======== RECORDS FOR THIS EXERCISE

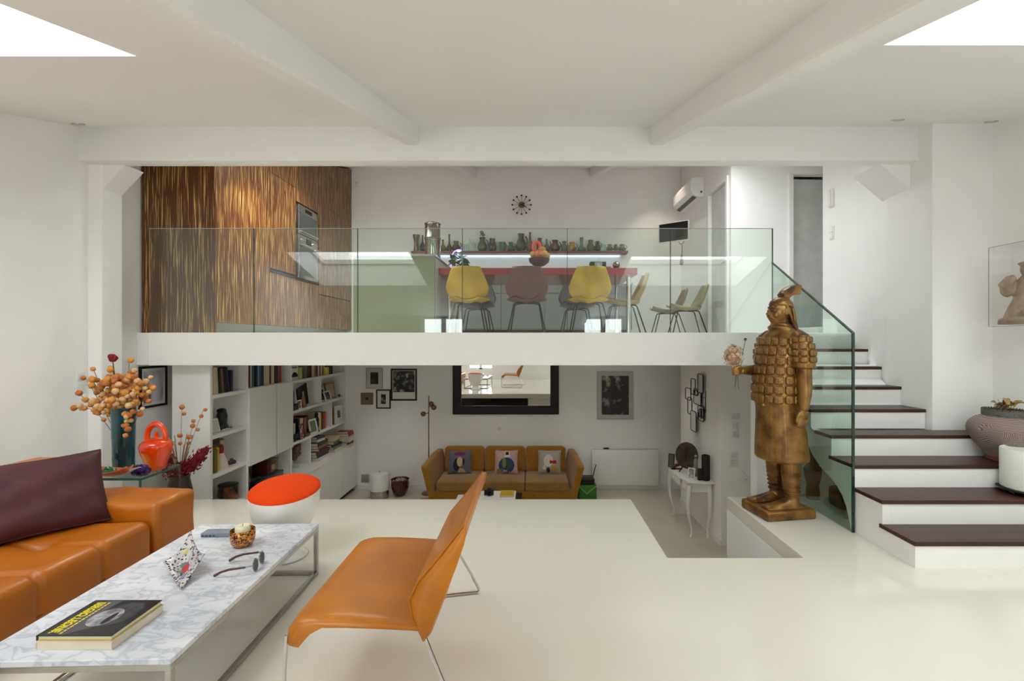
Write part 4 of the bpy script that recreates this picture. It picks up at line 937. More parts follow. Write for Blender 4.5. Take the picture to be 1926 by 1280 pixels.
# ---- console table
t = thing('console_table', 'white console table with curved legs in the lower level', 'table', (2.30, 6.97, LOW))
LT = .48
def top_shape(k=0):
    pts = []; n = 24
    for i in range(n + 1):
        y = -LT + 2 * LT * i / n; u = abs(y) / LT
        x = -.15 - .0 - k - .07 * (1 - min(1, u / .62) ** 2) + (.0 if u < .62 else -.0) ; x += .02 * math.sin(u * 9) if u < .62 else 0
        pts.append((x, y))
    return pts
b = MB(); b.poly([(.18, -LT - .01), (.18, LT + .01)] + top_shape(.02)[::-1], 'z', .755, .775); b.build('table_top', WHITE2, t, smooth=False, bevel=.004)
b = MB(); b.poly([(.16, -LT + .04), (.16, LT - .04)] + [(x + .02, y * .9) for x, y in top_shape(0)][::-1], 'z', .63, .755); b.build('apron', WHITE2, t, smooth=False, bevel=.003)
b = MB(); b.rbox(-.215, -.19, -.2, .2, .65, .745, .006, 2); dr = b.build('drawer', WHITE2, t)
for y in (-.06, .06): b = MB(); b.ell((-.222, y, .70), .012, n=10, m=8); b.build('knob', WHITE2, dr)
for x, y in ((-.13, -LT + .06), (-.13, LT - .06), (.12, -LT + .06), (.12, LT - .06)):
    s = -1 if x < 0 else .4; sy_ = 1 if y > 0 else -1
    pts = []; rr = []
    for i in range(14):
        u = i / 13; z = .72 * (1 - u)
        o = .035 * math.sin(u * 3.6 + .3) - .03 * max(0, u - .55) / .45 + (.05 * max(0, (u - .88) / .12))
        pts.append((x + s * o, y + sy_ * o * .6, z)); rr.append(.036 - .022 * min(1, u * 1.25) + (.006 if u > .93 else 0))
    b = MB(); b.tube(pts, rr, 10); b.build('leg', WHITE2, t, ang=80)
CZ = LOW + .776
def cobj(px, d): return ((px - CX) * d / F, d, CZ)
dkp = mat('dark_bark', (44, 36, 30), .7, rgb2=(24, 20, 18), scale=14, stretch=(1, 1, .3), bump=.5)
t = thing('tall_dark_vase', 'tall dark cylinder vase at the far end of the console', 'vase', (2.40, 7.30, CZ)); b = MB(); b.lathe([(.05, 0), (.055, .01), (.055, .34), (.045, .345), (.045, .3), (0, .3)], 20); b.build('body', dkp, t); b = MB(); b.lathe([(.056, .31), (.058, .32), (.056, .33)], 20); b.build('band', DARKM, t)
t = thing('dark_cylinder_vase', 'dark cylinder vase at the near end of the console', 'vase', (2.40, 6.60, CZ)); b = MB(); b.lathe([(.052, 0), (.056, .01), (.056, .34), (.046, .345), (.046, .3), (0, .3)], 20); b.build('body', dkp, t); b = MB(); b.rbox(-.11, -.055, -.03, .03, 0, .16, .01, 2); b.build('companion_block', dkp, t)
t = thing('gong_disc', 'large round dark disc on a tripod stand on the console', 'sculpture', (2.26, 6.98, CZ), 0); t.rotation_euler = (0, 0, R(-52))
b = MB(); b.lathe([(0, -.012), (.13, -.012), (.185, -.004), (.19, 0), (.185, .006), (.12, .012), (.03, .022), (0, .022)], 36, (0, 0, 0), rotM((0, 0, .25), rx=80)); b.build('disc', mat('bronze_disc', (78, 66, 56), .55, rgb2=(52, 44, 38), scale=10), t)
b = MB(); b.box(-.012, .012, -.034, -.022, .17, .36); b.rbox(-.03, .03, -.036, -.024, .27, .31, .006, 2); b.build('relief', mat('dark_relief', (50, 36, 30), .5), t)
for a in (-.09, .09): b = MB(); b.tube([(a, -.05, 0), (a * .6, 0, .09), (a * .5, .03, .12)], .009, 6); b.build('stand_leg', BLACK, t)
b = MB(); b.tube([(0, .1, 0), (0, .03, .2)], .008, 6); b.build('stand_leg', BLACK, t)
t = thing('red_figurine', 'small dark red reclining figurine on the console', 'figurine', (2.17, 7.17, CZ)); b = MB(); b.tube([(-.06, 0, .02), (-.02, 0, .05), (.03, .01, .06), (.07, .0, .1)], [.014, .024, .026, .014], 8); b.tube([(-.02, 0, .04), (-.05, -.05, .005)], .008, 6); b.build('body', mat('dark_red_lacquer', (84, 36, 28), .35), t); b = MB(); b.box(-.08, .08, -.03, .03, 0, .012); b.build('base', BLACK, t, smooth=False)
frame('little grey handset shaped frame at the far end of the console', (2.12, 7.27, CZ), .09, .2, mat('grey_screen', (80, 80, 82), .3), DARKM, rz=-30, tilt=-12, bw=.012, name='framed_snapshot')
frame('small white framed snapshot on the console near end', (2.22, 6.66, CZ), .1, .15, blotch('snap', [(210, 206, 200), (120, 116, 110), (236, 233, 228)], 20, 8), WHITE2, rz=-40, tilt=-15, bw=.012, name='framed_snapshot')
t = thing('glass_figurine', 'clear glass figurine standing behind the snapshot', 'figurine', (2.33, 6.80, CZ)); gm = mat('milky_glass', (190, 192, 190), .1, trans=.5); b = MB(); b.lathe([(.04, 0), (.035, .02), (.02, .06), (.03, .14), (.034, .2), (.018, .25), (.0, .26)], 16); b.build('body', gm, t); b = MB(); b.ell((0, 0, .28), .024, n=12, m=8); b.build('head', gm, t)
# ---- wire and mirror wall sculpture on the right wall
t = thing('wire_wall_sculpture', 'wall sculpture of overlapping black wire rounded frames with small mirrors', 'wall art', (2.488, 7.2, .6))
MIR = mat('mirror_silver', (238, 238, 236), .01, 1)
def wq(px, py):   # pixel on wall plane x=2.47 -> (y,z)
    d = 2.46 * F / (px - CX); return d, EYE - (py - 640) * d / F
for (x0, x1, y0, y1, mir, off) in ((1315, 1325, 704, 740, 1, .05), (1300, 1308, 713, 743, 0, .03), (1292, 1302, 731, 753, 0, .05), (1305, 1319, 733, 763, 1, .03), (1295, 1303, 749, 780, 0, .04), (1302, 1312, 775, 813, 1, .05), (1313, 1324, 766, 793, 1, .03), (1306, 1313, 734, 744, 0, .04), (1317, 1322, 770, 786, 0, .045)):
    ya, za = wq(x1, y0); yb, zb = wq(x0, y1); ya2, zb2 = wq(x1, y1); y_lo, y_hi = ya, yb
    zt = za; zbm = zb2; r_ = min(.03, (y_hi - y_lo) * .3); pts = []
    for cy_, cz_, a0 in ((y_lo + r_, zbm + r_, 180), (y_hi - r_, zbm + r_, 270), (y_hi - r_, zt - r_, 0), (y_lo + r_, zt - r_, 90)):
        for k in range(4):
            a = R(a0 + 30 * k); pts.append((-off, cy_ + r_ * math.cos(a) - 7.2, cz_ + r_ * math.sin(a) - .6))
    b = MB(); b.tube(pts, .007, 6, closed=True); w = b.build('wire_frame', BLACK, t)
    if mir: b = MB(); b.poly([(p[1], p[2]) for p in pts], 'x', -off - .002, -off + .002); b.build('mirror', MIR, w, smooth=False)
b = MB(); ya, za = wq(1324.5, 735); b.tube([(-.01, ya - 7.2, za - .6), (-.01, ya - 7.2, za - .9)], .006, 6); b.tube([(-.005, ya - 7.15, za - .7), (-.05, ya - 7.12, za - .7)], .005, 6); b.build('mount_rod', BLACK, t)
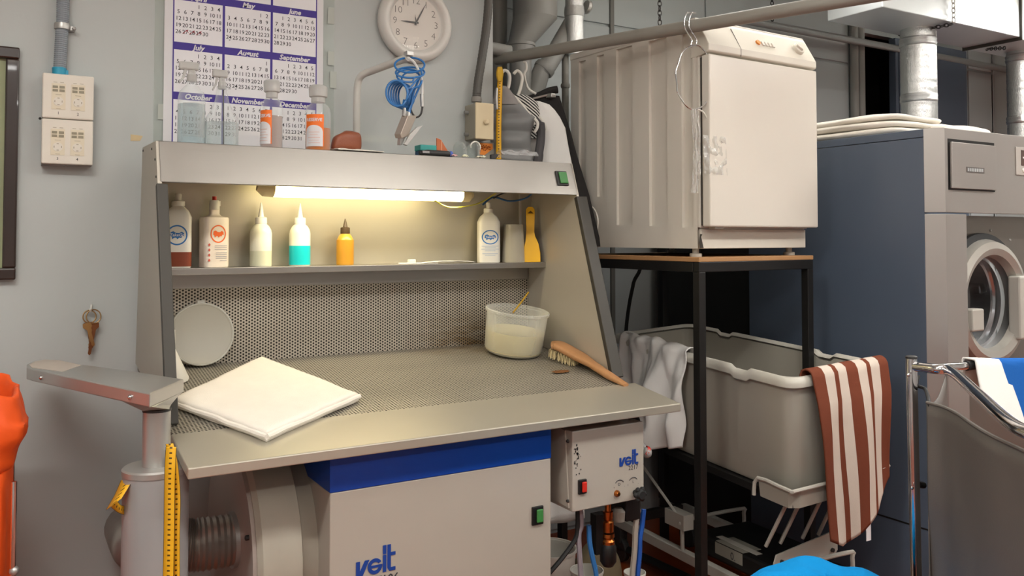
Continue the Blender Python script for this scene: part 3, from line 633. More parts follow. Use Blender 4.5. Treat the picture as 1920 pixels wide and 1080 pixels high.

================

WRITTEN PROBLEM - Omit every image. Quote each record exactly.

SOLUTION BELOW -
Write part 4 of the bpy script that recreates this picture. It picks up at line 937. More parts follow. Write for Blender 4.5. Take the picture to be 1926 by 1280 pixels.
# ---- console table
t = thing('console_table', 'white console table with curved legs in the lower level', 'table', (2.30, 6.97, LOW))
LT = .48
def top_shape(k=0):
    pts = []; n = 24
    for i in range(n + 1):
        y = -LT + 2 * LT * i / n; u = abs(y) / LT
        x = -.15 - .0 - k - .07 * (1 - min(1, u / .62) ** 2) + (.0 if u < .62 else -.0) ; x += .02 * math.sin(u * 9) if u < .62 else 0
        pts.append((x, y))
    return pts
b = MB(); b.poly([(.18, -LT - .01), (.18, LT + .01)] + top_shape(.02)[::-1], 'z', .755, .775); b.build('table_top', WHITE2, t, smooth=False, bevel=.004)
b = MB(); b.poly([(.16, -LT + .04), (.16, LT - .04)] + [(x + .02, y * .9) for x, y in top_shape(0)][::-1], 'z', .63, .755); b.build('apron', WHITE2, t, smooth=False, bevel=.003)
b = MB(); b.rbox(-.215, -.19, -.2, .2, .65, .745, .006, 2); dr = b.build('drawer', WHITE2, t)
for y in (-.06, .06): b = MB(); b.ell((-.222, y, .70), .012, n=10, m=8); b.build('knob', WHITE2, dr)
for x, y in ((-.13, -LT + .06), (-.13, LT - .06), (.12, -LT + .06), (.12, LT - .06)):
    s = -1 if x < 0 else .4; sy_ = 1 if y > 0 else -1
    pts = []; rr = []
    for i in range(14):
        u = i / 13; z = .72 * (1 - u)
        o = .035 * math.sin(u * 3.6 + .3) - .03 * max(0, u - .55) / .45 + (.05 * max(0, (u - .88) / .12))
        pts.append((x + s * o, y + sy_ * o * .6, z)); rr.append(.036 - .022 * min(1, u * 1.25) + (.006 if u > .93 else 0))
    b = MB(); b.tube(pts, rr, 10); b.build('leg', WHITE2, t, ang=80)
CZ = LOW + .776
def cobj(px, d): return ((px - CX) * d / F, d, CZ)
dkp = mat('dark_bark', (44, 36, 30), .7, rgb2=(24, 20, 18), scale=14, stretch=(1, 1, .3), bump=.5)
t = thing('tall_dark_vase', 'tall dark cylinder vase at the far end of the console', 'vase', (2.40, 7.30, CZ)); b = MB(); b.lathe([(.05, 0), (.055, .01), (.055, .34), (.045, .345), (.045, .3), (0, .3)], 20); b.build('body', dkp, t); b = MB(); b.lathe([(.056, .31), (.058, .32), (.056, .33)], 20); b.build('band', DARKM, t)
t = thing('dark_cylinder_vase', 'dark cylinder vase at the near end of the console', 'vase', (2.40, 6.60, CZ)); b = MB(); b.lathe([(.052, 0), (.056, .01), (.056, .34), (.046, .345), (.046, .3), (0, .3)], 20); b.build('body', dkp, t); b = MB(); b.rbox(-.11, -.055, -.03, .03, 0, .16, .01, 2); b.build('companion_block', dkp, t)
t = thing('gong_disc', 'large round dark disc on a tripod stand on the console', 'sculpture', (2.26, 6.98, CZ), 0); t.rotation_euler = (0, 0, R(-52))
b = MB(); b.lathe([(0, -.012), (.13, -.012), (.185, -.004), (.19, 0), (.185, .006), (.12, .012), (.03, .022), (0, .022)], 36, (0, 0, 0), rotM((0, 0, .25), rx=80)); b.build('disc', mat('bronze_disc', (78, 66, 56), .55, rgb2=(52, 44, 38), scale=10), t)
b = MB(); b.box(-.012, .012, -.034, -.022, .17, .36); b.rbox(-.03, .03, -.036, -.024, .27, .31, .006, 2); b.build('relief', mat('dark_relief', (50, 36, 30), .5), t)
for a in (-.09, .09): b = MB(); b.tube([(a, -.05, 0), (a * .6, 0, .09), (a * .5, .03, .12)], .009, 6); b.build('stand_leg', BLACK, t)
b = MB(); b.tube([(0, .1, 0), (0, .03, .2)], .008, 6); b.build('stand_leg', BLACK, t)
t = thing('red_figurine', 'small dark red reclining figurine on the console', 'figurine', (2.17, 7.17, CZ)); b = MB(); b.tube([(-.06, 0, .02), (-.02, 0, .05), (.03, .01, .06), (.07, .0, .1)], [.014, .024, .026, .014], 8); b.tube([(-.02, 0, .04), (-.05, -.05, .005)], .008, 6); b.build('body', mat('dark_red_lacquer', (84, 36, 28), .35), t); b = MB(); b.box(-.08, .08, -.03, .03, 0, .012); b.build('base', BLACK, t, smooth=False)
frame('little grey handset shaped frame at the far end of the console', (2.12, 7.27, CZ), .09, .2, mat('grey_screen', (80, 80, 82), .3), DARKM, rz=-30, tilt=-12, bw=.012, name='framed_snapshot')
frame('small white framed snapshot on the console near end', (2.22, 6.66, CZ), .1, .15, blotch('snap', [(210, 206, 200), (120, 116, 110), (236, 233, 228)], 20, 8), WHITE2, rz=-40, tilt=-15, bw=.012, name='framed_snapshot')
t = thing('glass_figurine', 'clear glass figurine standing behind the snapshot', 'figurine', (2.33, 6.80, CZ)); gm = mat('milky_glass', (190, 192, 190), .1, trans=.5); b = MB(); b.lathe([(.04, 0), (.035, .02), (.02, .06), (.03, .14), (.034, .2), (.018, .25), (.0, .26)], 16); b.build('body', gm, t); b = MB(); b.ell((0, 0, .28), .024, n=12, m=8); b.build('head', gm, t)
# ---- wire and mirror wall sculpture on the right wall
t = thing('wire_wall_sculpture', 'wall sculpture of overlapping black wire rounded frames with small mirrors', 'wall art', (2.488, 7.2, .6))
MIR = mat('mirror_silver', (238, 238, 236), .01, 1)
def wq(px, py):   # pixel on wall plane x=2.47 -> (y,z)
    d = 2.46 * F / (px - CX); return d, EYE - (py - 640) * d / F
for (x0, x1, y0, y1, mir, off) in ((1315, 1325, 704, 740, 1, .05), (1300, 1308, 713, 743, 0, .03), (1292, 1302, 731, 753, 0, .05), (1305, 1319, 733, 763, 1, .03), (1295, 1303, 749, 780, 0, .04), (1302, 1312, 775, 813, 1, .05), (1313, 1324, 766, 793, 1, .03), (1306, 1313, 734, 744, 0, .04), (1317, 1322, 770, 786, 0, .045)):
    ya, za = wq(x1, y0); yb, zb = wq(x0, y1); ya2, zb2 = wq(x1, y1); y_lo, y_hi = ya, yb
    zt = za; zbm = zb2; r_ = min(.03, (y_hi - y_lo) * .3); pts = []
    for cy_, cz_, a0 in ((y_lo + r_, zbm + r_, 180), (y_hi - r_, zbm + r_, 270), (y_hi - r_, zt - r_, 0), (y_lo + r_, zt - r_, 90)):
        for k in range(4):
            a = R(a0 + 30 * k); pts.append((-off, cy_ + r_ * math.cos(a) - 7.2, cz_ + r_ * math.sin(a) - .6))
    b = MB(); b.tube(pts, .007, 6, closed=True); w = b.build('wire_frame', BLACK, t)
    if mir: b = MB(); b.poly([(p[1], p[2]) for p in pts], 'x', -off - .002, -off + .002); b.build('mirror', MIR, w, smooth=False)
b = MB(); ya, za = wq(1324.5, 735); b.tube([(-.01, ya - 7.2, za - .6), (-.01, ya - 7.2, za - .9)], .006, 6); b.tube([(-.005, ya - 7.15, za - .7), (-.05, ya - 7.12, za - .7)], .005, 6); b.build('mount_rod', BLACK, t)
Continue the Blender Python script for this scene: part 3, from line 633. More parts follow. Use Blender 4.5. Treat the picture as 1920 pixels wide and 1080 pixels high.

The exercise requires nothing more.